HURRICANE TIDE PREDICTION FOR NEW YORK BAY

Abstract

This paper is concerned with the solution of the problem of correlating, on a two-dimensional basis, the meteorological parameters of several off-shore storms with the known surge induced by them in New York Bay and with the application of the results to the prediction of likely effects in New York Bay from a design hurricane of given strength traversing a given path at a given speed. A purely theoretical approach would have been beyond practical possibility within the time available for this study; the method adopted therefore is empirical but with some degree of theoretical guidance. A recursion formula is evolved, using the method of finite differences for time increments of 1/3 hour, which relates tide elevation at the bay-mouth with two values of the elevation at 1/3 and 2/3 hour earlier and with values of wind-stress and pressure-gradient driving-force components (directed towards New York Bay from several remote two-dimensionally spaced offshore-stations on the continental shelf) at times earlier by the periods taken for free long gravity waves to travel from the stations to the bay-mouth.
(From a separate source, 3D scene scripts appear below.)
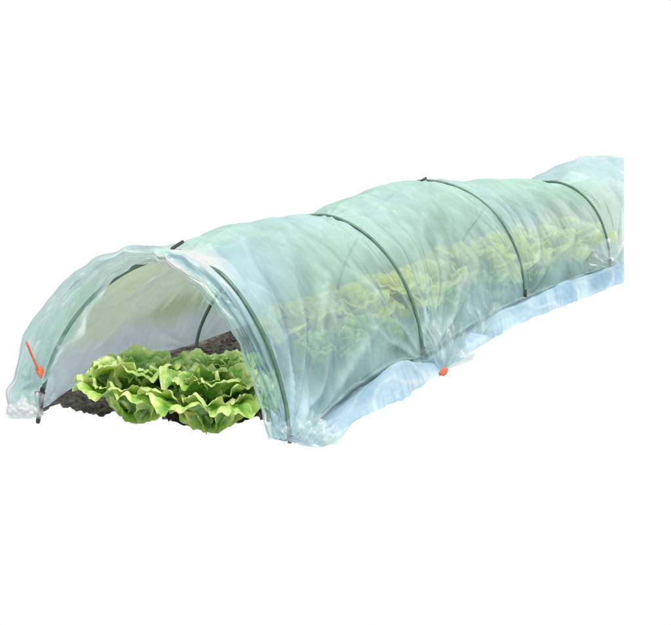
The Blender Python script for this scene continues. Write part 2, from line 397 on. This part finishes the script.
def fan(base, a0, a1, R, seed, col, milk, depth, k=9, lift=.0, n0=.004, hook=.5):
    """film gathered to a point and fanning out of it in pleats; angles from the right, towards up"""
    L, Rr = key(1, LEFT), key(1, RIGHT); ax = Vector((1, 0, 0)); fw = Vector((0, -1, 0)); up = Vector((0, 0, 1))
    def fn(t, r):
        an = math.radians(a0 + (a1 - a0) * t); rr = R * (1 + .22 * N(Vector((t * 5, seed, 1))) + .03 * N(Vector((t * 12, seed, 2)))) * r + n0
        q = t * k * .5 + 1.3 * N(Vector((t * 4, r * 1.5, seed))); pl = abs((q % 1) - .5) * 2
        bulge = depth * math.sin(PI * min(1, r * .8 + .1)) * math.sin(PI * (t * .8 + .1))
        off = bulge + .28 * rr * (pl - .5) + .006 * N(Vector((t * 9, r * 6, seed + 3))) * r
        p = base + ax * (math.cos(an) * rr) + up * (math.sin(an) * rr + lift) + fw * off + fw * (hook * math.cos(an) ** 2 * 0)
        p.z = max(.004, p.z)
        w = .6 * max(0, 1 - pl * 2.2) * (1 - .4 * r) + .4 * max(0, 1 - 5 * abs(N(Vector((t * 3, r * 3, seed + 8)))))
        fd = sstep(1.10, .85, r + .20 * N(Vector((t * 7, r * 2, seed + 5)))) * sstep(0, .10, t) * sstep(1, .90, t)
        return p, lerp3(col, (.88, .92, .94), min(1, w)), milk + .5 * w, fd  # white highlight lines painted along the pleats
    sheet('gathered_film', frange(0, 1, 90), frange(0, 1, 30), fn, cover, True, .2, M_FILM_CLEAR)
fan(at(25, 419) + Vector((0, -.01, .0)), 5, 175, .044, 3.0, (.86, .84, .86), .50, .018, 3)
fan(at(37, 416) + Vector((0, -.02, .0)), 60, 160, .060, 4.0, (.74, .80, .84), .25, .015, 7)
fan(at(296, 441) + Vector((0, -.02, .002)), 25, 150, .050, 6.0, (.66, .78, .82), .20, .014, 4)
fan(at(303, 443) + Vector((0, -.03, .002)), -5, 110, .066, 7.0, (.72, .80, .82), .22, .014, 4)
fan(at(322, 446) + Vector((0, -.015, .002)), 10, 165, .042, 8.0, (.70, .80, .84), .22, .012, 4)
fan(at(442, 370) + Vector((0, -.02, .004)), 50, 125, .125, 9.0, (.60, .66, .68), .30, .022, 8)
fan(at(446, 368) + Vector((0, -.03, .004)), 15, 100, .075, 10.0, (.66, .72, .76), .34, .014, 7)
fan(at(436, 368) + Vector((0, -.02, .004)), 85, 175, .060, 11.0, (.44, .58, .56), .32, .012, 7)
fan(at(480, 340) + Vector((0, .0, .004)), 40, 120, .10, 12.0, (.62, .70, .72), .22, .016, 7)
fan(at(622, 275) + Vector((0, -.03, .01)), 60, 175, .13, 13.0, (.74, .72, .76), .22, .02, 7)

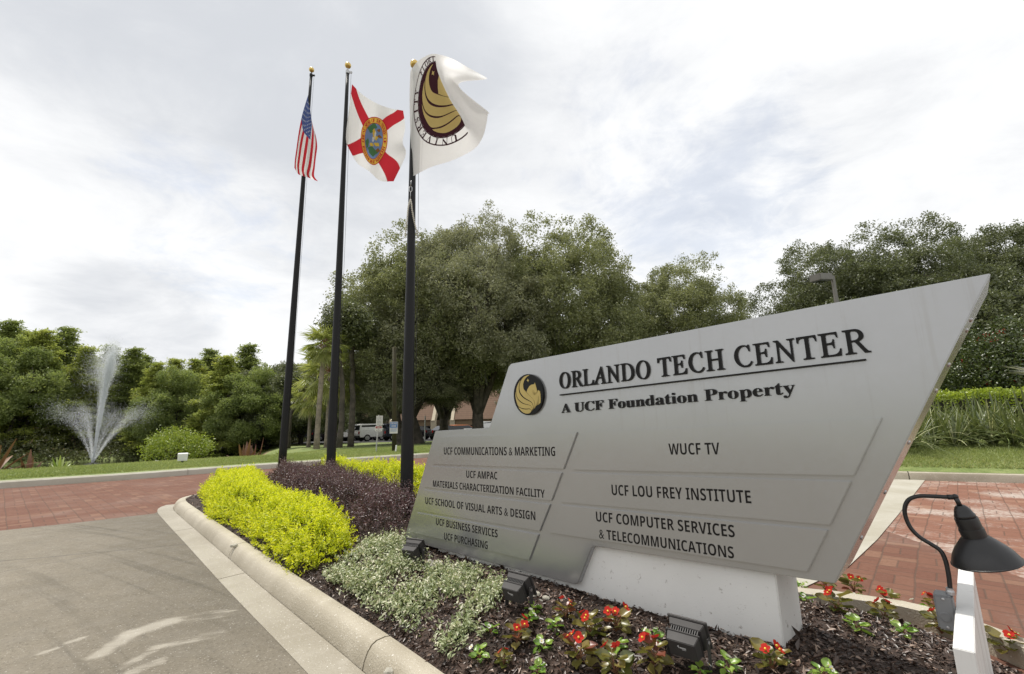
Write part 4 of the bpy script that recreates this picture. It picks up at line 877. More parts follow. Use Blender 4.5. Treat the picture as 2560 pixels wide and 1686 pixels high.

The formula includes a comulative forcing function term which allows for the geostrophic influence of the earth's rotation and also for an "edge-wave" effect northward along the eastern seaboard. Moreover it takes into account the observed tendencies of hurricane storm tides in New York Bay to develop resurgences at periods of 7 hours with decay rates of 50% amplitude decrease per cycle. The coefficients of the "forcing functions", determined by correlation, tend to represent the storm size and speed and also the dynamic augmentation of the forced wave. Predicted maximum storm tide heights are in fair agreement with crude empirical estimates based on central pressures within the hurricanes. Predictions, however, provide complete time-sequences of water level for periods up to 24 hours inclusive of the first resurgence after the main surge.